▸ YOUR GOAL
In the following material, identify every line holding the string "that" and return it.

▸ INFORMATION SHOWN

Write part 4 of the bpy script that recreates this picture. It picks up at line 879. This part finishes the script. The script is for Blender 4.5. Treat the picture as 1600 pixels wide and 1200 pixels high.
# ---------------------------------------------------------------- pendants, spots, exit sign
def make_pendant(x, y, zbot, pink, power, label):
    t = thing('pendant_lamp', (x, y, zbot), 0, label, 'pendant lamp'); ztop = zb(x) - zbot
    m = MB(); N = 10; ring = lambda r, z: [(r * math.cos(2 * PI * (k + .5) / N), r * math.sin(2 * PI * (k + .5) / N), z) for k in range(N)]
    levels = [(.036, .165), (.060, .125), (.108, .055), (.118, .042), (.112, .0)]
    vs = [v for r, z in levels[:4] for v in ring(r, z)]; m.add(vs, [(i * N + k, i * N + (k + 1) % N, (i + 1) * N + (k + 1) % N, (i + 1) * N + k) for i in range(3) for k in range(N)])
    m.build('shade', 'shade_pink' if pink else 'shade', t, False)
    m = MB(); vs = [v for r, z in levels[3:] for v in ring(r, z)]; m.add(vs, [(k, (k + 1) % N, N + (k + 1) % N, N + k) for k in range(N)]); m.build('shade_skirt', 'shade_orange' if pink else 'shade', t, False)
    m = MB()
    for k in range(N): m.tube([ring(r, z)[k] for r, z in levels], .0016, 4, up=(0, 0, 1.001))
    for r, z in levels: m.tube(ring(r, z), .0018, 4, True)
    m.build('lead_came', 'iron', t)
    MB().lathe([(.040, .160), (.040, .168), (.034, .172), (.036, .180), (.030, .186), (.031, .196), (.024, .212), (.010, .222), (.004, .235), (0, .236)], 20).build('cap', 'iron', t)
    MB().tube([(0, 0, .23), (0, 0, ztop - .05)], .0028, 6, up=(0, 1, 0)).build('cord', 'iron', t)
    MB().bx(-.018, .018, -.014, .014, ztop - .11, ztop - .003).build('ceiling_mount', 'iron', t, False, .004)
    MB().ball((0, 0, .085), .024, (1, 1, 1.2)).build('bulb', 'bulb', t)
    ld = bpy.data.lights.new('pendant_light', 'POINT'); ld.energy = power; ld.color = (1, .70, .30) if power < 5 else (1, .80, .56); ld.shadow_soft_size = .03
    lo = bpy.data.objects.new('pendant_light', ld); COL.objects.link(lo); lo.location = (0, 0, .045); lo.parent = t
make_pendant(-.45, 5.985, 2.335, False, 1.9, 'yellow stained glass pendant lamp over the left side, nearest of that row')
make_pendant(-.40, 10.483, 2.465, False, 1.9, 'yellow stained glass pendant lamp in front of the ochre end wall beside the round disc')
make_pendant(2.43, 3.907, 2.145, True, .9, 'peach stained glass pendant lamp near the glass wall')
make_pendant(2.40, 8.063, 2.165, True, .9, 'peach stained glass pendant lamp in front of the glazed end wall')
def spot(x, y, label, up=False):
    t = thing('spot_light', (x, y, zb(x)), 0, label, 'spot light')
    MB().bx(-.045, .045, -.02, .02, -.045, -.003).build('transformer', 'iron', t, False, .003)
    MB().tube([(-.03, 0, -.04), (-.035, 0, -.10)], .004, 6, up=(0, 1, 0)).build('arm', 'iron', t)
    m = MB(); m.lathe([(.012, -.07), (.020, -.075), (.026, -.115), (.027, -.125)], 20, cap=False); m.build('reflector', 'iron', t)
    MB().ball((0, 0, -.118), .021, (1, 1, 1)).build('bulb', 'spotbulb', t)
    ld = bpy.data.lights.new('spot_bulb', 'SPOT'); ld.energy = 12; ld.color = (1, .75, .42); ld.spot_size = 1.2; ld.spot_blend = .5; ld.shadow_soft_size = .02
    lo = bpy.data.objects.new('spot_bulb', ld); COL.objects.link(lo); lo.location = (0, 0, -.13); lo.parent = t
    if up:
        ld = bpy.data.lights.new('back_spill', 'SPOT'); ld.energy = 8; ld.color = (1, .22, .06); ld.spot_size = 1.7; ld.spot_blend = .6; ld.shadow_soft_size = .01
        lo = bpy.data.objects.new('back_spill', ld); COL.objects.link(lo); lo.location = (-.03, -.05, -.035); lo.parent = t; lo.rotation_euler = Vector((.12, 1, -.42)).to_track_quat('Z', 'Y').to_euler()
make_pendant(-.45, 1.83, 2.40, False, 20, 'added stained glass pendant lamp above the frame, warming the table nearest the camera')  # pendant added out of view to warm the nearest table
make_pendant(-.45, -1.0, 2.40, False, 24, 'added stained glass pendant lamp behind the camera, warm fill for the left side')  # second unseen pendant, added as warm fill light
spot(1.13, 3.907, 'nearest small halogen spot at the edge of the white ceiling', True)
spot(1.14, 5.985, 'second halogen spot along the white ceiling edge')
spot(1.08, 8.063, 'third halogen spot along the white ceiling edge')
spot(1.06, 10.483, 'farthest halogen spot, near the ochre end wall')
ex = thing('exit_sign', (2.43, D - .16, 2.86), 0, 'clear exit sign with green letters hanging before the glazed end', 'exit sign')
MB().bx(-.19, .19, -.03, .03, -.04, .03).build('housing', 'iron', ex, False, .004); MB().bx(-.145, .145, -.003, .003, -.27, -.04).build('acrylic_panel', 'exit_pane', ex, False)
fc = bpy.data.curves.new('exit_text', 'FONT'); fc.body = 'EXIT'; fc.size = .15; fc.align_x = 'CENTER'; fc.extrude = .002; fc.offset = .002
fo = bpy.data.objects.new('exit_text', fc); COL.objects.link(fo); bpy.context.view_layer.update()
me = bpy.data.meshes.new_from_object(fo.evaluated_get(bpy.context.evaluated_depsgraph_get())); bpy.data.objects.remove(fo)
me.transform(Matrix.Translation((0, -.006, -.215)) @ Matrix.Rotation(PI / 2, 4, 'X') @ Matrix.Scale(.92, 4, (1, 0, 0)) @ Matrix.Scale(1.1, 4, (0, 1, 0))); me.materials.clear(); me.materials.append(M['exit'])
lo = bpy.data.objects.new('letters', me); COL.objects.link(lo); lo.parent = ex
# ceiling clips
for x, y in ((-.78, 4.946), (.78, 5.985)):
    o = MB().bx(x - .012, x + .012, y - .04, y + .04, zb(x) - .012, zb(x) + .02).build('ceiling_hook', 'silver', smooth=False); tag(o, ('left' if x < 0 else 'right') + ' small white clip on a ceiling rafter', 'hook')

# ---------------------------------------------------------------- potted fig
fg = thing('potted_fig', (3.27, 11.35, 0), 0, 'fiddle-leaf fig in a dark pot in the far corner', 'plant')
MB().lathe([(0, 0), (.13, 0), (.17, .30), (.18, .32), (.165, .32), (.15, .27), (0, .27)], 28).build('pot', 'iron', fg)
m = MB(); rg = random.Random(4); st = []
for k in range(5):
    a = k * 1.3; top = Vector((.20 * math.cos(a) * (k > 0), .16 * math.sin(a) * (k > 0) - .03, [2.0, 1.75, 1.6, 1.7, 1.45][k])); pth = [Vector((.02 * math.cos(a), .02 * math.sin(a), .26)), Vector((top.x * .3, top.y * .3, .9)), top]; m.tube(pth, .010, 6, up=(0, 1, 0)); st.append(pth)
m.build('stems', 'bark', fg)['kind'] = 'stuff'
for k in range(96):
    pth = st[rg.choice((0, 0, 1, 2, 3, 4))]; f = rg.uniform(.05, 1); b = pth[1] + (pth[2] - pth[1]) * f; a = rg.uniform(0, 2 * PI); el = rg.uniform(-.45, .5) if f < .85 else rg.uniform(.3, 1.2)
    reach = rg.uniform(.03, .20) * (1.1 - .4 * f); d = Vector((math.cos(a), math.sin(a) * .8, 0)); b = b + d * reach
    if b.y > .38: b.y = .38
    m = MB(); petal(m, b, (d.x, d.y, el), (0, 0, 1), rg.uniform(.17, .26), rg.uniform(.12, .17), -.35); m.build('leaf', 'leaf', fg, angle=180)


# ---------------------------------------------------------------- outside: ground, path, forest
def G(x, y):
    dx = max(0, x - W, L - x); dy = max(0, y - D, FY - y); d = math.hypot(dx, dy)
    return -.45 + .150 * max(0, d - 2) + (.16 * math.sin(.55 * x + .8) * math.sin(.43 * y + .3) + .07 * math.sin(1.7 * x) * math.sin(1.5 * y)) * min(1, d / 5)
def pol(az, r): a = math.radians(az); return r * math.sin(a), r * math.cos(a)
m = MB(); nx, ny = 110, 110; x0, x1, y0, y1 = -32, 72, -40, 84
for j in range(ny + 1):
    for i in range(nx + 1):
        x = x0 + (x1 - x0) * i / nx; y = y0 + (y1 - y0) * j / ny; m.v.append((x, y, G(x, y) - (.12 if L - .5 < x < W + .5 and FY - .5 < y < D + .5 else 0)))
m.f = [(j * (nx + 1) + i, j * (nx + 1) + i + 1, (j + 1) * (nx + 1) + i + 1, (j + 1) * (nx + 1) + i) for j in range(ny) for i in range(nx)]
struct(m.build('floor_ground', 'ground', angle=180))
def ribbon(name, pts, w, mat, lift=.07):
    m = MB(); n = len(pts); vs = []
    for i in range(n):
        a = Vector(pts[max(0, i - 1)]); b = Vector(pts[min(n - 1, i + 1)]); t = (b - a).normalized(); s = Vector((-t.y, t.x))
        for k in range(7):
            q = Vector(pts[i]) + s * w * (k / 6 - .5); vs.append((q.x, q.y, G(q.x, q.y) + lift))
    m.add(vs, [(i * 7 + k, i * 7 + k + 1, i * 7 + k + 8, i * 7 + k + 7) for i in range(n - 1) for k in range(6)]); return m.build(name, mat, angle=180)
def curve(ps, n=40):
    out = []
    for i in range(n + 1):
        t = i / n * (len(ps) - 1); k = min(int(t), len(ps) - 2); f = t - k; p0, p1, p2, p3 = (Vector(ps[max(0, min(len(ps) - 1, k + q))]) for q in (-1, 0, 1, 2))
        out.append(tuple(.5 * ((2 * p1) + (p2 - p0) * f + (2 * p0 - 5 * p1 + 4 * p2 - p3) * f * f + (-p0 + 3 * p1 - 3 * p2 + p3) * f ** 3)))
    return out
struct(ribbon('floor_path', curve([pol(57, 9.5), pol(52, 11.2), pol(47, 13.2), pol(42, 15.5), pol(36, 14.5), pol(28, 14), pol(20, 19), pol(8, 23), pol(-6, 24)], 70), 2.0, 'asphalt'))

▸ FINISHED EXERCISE
Write part 4 of the bpy script that recreates this picture. It picks up at line 879. This part finishes the script. The script is for Blender 4.5. Treat the picture as 1600 pixels wide and 1200 pixels high.
make_pendant(-.45, 5.985, 2.335, False, 1.9, 'yellow stained glass pendant lamp over the left side, nearest of that row')